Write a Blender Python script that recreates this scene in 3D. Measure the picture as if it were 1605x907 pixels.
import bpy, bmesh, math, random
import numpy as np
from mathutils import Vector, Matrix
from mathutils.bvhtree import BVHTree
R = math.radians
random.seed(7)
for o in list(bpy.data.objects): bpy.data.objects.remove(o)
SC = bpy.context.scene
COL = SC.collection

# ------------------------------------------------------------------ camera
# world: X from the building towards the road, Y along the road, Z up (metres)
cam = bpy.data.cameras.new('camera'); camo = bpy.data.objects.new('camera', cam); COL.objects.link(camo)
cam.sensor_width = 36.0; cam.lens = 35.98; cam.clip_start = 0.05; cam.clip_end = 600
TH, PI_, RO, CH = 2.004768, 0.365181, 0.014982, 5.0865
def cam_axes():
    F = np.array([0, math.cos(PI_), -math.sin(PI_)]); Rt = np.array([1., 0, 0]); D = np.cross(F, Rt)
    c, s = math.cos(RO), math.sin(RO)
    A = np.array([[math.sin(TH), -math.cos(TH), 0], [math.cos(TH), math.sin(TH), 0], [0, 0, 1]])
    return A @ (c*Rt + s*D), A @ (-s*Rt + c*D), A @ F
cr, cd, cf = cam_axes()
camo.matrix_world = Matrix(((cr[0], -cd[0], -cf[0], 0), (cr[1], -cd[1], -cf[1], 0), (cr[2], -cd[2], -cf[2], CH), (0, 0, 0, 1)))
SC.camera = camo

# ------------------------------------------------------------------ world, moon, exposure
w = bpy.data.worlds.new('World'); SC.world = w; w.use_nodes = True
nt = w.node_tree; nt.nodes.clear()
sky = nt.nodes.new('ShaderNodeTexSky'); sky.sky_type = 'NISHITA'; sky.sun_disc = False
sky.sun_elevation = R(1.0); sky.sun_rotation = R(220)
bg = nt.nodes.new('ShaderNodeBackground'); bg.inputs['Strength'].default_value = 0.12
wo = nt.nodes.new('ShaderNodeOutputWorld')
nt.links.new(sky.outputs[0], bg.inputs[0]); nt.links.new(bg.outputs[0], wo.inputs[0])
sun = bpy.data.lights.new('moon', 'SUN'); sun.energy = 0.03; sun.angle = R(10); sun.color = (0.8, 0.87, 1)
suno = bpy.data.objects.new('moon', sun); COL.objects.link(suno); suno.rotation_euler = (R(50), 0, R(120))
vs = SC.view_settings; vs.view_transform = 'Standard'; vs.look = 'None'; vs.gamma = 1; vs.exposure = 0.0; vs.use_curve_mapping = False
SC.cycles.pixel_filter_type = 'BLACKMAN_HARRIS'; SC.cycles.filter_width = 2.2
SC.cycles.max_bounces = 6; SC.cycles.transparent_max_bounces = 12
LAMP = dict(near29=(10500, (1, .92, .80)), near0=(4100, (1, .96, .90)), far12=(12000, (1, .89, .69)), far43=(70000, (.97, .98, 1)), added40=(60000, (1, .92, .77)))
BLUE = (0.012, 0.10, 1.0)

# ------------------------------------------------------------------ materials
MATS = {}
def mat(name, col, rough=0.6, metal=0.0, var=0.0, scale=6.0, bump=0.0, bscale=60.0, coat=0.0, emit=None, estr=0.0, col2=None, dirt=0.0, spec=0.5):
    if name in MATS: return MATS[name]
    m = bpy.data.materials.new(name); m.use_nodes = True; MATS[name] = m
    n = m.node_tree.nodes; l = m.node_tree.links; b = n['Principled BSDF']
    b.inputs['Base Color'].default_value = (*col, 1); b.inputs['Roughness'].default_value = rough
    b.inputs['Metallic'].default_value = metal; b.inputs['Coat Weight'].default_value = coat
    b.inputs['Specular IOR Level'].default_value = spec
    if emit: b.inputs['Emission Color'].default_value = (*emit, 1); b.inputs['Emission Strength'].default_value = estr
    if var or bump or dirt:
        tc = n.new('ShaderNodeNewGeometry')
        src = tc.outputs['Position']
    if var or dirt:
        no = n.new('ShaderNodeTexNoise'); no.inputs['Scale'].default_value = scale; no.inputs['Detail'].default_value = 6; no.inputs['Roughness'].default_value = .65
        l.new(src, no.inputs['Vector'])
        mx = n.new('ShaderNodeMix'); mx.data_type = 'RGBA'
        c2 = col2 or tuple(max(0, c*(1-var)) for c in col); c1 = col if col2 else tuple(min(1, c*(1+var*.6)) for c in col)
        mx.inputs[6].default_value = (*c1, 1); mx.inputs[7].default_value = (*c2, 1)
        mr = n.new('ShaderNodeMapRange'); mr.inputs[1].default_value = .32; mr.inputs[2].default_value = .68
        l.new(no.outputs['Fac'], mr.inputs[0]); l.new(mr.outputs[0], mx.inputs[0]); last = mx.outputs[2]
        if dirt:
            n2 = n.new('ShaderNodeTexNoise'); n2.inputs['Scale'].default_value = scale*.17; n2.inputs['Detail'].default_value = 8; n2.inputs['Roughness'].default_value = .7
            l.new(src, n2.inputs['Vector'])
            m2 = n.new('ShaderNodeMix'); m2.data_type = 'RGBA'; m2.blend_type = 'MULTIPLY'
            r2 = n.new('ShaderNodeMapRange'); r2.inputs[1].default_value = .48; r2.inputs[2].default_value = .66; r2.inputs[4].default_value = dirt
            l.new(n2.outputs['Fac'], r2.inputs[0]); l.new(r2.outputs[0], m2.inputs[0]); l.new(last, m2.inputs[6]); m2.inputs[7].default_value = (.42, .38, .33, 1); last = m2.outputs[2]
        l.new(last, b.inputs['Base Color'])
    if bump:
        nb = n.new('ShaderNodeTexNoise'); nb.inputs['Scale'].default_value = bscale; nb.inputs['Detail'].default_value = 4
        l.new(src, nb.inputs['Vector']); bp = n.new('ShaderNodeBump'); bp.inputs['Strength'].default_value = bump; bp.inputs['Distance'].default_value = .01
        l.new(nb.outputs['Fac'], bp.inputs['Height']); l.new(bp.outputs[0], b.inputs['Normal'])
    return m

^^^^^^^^

[What needs to be done]:
Reprint the data above from the opening line to the line holding "COL = SC.collection", inclusive, and nothing else.

[Answer to this exercise]:
Write a Blender Python script that recreates this scene in 3D. Measure the picture as if it were 1605x907 pixels.
import bpy, bmesh, math, random
import numpy as np
from mathutils import Vector, Matrix
from mathutils.bvhtree import BVHTree
R = math.radians
random.seed(7)
for o in list(bpy.data.objects): bpy.data.objects.remove(o)
SC = bpy.context.scene
COL = SC.collection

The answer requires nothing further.